Shepherd easily has the most punishing role in the play: she is the estranged wife of the Larroquette character. He has apparently thrown her over for many, many other younger, sillier women, and they've lived separate lives for a while. She is brought back into the fold because it's looking like he's going to get the nomination, and so he needs to pose as a happily married man whose little woman adores him. It turns out that she's cool with appearing publicly on his arm and waving to the cameras and talking about what a great man he is because despite his rather vicious rejection of her, she believes in him and thinks he'd be a good president.
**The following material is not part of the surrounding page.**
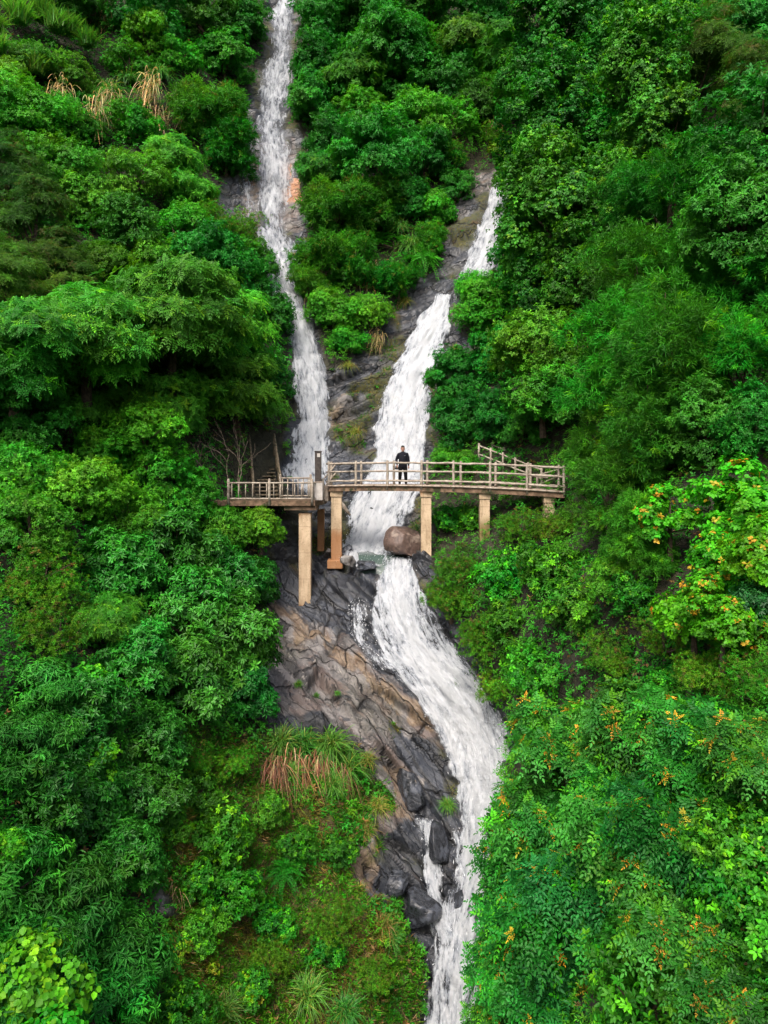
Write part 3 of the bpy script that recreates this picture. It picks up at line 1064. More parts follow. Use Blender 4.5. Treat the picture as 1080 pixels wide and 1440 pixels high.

Also, she still misses him and wants him back and...ick. Shepherd is, like Davis, new to the role and clearly not yet comfortable in it. She warmed up a bit in the second act, but then again, there's not much to warm up to; in speaking her stilted, wooden lines, she comes off as--you got it--stilted and wooden. It doesn't help that whoever designed her costumes hasn't quite figured out how to dress her. Are you noticing a trend, here? Clothing, in this play, really makes the women; there's simply not much else available to them.
Which brings me back to that old saying, "the more things change, the more they stay the same." Just as it's comforting to be reminded that politics have always been dirty, it's also comforting to be reminded that when it comes to the public realm, more and more of us have been invited to sit at the welcome table and fling mud at each other in the years since this play was written and first launched on Broadway. Knowing this may not make for the most thrilling evening at the theater, but it's good to be reminded of it, by a truly dazzling cast, nonetheless.